"Singielki" wśród innych jesiennych propozycji mają być dzisiaj oceniane przez członków zarządu TVP, którzy zdecydują, czy projekt trafi na wizję, czy zasili przepastne archiwa odrzuconych pomysłów. Dla "Singielek" to drugie i raczej ostatnie podejście. "Za pierwszym razem projekt wywołał ogromne kontrowersje. Padły oskarżenia o to, że TVP nie będzie biurem matrymonialnym i coś takiego nie może się pojawić na antenie telewizji publicznej" - mówi DZIENNIKOWI jeden z członków zarządu TVP.

Reklama

"Singielki” to program oparty na skandynawskim formacie "Ensam mamma soeker”. Nadawał go szwedzki kanał TV 3. Bohaterkami serii są trzy samotne matki. Przez dziesięć kolejnych odcinków wybierają spośród siedmiu kandydatów mężczyznę, który się z nimi zwiąże. Kamera towarzyszy im w ich domach nie tylko w momencie, kiedy przebierają w ofertach czy umawiają się na randkę, ale pokazuje też ich codzienne zachowania w domu.

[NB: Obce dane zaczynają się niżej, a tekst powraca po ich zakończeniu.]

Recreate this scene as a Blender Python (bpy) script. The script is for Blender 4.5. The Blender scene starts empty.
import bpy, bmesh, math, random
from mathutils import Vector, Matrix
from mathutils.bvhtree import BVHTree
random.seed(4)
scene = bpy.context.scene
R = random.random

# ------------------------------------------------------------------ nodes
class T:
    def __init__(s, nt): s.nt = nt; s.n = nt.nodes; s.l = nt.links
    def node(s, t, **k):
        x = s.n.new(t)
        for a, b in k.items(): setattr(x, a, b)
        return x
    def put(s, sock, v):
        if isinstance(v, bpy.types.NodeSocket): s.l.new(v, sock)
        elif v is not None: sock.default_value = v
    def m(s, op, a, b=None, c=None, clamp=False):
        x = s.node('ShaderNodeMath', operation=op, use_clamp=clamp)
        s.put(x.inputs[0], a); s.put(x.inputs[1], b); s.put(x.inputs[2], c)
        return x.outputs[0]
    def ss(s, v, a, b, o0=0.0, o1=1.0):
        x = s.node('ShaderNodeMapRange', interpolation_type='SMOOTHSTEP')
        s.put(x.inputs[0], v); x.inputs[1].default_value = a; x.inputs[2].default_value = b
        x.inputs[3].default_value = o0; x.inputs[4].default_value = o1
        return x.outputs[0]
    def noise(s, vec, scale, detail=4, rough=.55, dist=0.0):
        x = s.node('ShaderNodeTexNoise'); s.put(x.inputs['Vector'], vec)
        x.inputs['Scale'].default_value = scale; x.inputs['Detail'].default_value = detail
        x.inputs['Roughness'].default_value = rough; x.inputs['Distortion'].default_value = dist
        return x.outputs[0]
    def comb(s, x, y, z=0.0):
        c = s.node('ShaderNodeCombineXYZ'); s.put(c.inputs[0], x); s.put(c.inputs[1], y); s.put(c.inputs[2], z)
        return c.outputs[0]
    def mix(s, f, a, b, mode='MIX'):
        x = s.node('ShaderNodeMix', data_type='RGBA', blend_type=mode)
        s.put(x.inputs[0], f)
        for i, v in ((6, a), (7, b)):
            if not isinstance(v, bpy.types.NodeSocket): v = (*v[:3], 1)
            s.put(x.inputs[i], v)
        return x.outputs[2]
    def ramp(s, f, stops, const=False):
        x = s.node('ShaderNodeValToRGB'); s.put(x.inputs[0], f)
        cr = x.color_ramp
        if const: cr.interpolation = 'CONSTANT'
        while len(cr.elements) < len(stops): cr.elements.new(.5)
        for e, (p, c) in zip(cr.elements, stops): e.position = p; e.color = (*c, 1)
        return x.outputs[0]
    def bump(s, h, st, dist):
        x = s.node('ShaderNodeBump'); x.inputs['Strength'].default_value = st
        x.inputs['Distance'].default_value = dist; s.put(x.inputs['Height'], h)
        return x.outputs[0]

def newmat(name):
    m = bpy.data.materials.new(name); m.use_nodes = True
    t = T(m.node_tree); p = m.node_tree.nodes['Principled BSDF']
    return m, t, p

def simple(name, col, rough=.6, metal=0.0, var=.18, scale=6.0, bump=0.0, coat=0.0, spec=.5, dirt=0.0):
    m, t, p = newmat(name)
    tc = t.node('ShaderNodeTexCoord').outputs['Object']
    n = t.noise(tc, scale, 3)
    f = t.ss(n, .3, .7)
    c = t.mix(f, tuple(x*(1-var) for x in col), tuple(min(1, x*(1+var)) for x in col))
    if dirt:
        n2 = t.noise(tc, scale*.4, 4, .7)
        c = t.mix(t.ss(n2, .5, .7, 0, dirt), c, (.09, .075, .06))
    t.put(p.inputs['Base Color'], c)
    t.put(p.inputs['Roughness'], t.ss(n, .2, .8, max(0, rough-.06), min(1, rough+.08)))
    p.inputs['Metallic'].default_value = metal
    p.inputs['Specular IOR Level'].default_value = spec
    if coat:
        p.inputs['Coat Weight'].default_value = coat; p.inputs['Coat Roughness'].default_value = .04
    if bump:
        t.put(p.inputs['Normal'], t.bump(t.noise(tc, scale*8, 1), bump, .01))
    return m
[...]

Zwolennicy programu twierdzą, że show ma jedynie pokazać ważny temat społeczny i że może liczyć na wierną widownię. Liczba kobiet samotnie wychowujących dzieci rośnie z roku na rok. Z danych Ministerstwa Finansów wynika, że z ulgowego opodatkowania dochodów przysługującego osobom samotnie wychowującym dzieci skorzystało w 2006 r. ponad 550 tys. osób.

"90 proc. z nich to kobiety" - mówi DZIENNIKOWI Magdalena Janus, psycholog związana ze stowarzyszeniem Samodzielne Matki. "Jeśli program miałby w pozytywny sposób motywować kobiety i pokazywać, że samotna matka może sobie świetnie radzić w życiu, to powinien się pojawić na antenie. Ale nie może być oparty na taniej sensacji" - dodaje.

Jeżeli program ruszy, jego polskim producentem ma być firma Mastiff Media Polska, twórca m.in. TVN -owskiej produkcji "You Can Dance - Po prostu tańcz!".